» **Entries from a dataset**
※

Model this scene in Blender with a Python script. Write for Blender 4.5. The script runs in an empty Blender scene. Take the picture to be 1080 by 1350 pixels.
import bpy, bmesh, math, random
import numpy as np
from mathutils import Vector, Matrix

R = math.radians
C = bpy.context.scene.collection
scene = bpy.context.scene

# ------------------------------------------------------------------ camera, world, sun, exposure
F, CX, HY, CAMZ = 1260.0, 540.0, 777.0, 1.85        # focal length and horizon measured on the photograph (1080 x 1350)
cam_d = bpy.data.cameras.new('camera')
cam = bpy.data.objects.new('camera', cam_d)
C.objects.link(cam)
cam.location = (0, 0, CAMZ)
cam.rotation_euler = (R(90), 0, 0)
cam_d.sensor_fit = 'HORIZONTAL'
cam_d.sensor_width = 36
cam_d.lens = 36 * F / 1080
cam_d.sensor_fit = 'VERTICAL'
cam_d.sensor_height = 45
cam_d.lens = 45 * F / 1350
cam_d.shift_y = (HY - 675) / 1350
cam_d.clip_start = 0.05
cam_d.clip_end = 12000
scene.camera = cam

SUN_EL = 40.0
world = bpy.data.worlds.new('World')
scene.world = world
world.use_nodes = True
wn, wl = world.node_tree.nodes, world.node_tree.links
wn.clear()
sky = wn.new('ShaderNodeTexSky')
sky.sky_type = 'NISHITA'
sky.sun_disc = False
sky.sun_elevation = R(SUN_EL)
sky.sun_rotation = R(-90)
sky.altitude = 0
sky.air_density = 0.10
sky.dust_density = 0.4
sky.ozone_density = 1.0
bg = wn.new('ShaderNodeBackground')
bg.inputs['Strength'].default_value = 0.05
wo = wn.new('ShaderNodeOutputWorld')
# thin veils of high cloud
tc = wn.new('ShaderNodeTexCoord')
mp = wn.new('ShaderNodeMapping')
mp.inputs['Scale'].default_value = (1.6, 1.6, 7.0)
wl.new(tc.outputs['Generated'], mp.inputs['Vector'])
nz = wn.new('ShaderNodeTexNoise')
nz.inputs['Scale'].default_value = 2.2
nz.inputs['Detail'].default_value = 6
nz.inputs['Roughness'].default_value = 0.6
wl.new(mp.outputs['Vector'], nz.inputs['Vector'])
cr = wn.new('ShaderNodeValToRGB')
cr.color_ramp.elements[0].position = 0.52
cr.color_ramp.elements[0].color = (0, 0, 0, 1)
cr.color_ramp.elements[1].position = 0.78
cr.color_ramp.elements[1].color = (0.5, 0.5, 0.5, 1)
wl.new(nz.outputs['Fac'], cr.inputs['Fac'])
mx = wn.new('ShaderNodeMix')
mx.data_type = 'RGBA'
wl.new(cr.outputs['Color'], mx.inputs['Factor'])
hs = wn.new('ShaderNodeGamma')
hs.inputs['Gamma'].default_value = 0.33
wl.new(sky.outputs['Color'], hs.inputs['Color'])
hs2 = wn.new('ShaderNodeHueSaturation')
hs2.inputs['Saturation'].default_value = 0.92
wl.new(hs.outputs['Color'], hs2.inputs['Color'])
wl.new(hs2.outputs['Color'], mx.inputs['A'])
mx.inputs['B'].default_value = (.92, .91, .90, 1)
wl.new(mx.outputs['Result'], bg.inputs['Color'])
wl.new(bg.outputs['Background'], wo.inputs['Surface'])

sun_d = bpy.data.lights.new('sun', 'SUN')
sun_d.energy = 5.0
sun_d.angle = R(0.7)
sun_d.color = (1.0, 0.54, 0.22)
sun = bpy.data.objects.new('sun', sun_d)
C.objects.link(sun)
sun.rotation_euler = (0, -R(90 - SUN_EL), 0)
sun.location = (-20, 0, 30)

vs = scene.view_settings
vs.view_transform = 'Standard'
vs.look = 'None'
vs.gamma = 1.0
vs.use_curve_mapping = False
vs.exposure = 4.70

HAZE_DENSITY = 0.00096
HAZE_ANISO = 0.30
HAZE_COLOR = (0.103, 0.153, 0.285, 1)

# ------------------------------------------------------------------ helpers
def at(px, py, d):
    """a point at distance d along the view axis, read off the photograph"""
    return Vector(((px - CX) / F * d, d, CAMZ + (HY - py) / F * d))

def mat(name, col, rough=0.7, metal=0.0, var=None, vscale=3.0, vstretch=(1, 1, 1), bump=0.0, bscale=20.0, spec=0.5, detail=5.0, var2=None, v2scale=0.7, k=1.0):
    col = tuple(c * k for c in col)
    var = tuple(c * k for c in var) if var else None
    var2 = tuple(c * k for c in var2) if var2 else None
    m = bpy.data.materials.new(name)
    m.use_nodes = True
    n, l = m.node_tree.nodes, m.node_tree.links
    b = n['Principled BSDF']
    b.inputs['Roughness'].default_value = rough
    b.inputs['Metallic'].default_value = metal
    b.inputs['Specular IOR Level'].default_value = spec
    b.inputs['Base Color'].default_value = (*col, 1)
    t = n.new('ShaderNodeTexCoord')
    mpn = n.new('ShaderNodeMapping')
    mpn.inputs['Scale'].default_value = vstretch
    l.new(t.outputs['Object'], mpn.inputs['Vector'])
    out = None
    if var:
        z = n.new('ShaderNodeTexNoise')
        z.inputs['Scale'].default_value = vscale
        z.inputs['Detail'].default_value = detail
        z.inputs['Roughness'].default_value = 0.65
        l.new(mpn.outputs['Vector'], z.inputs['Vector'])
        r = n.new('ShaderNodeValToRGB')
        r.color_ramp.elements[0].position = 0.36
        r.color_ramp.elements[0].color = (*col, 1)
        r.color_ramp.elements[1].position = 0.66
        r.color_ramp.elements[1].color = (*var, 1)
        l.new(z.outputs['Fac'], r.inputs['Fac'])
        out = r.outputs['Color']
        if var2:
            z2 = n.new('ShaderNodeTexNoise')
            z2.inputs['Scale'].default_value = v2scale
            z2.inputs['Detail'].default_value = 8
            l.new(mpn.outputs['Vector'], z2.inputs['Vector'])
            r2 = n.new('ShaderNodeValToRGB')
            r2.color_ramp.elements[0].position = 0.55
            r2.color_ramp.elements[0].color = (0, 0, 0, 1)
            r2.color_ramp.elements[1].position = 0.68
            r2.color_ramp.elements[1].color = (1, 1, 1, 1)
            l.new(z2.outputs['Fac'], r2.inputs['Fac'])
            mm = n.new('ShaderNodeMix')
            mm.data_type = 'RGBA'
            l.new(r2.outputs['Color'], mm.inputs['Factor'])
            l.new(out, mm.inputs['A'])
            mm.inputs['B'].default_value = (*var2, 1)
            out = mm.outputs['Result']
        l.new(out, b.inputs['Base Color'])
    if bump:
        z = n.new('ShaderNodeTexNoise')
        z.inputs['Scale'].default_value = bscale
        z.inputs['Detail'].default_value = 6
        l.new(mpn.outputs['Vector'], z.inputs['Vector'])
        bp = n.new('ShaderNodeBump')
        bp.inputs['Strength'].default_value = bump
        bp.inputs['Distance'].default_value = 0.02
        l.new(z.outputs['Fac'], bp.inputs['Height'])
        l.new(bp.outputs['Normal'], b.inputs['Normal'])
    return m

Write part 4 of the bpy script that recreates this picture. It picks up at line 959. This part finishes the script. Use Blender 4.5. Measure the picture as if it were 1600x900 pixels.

※

» **Short task**
The lines from the start of the entries above through the line containing "scene = bpy.context.scene" are the ones to return, please; copy them exactly and include both ends.

» **Result below**
Model this scene in Blender with a Python script. Write for Blender 4.5. The script runs in an empty Blender scene. Take the picture to be 1080 by 1350 pixels.
import bpy, bmesh, math, random
import numpy as np
from mathutils import Vector, Matrix

R = math.radians
C = bpy.context.scene.collection
scene = bpy.context.scene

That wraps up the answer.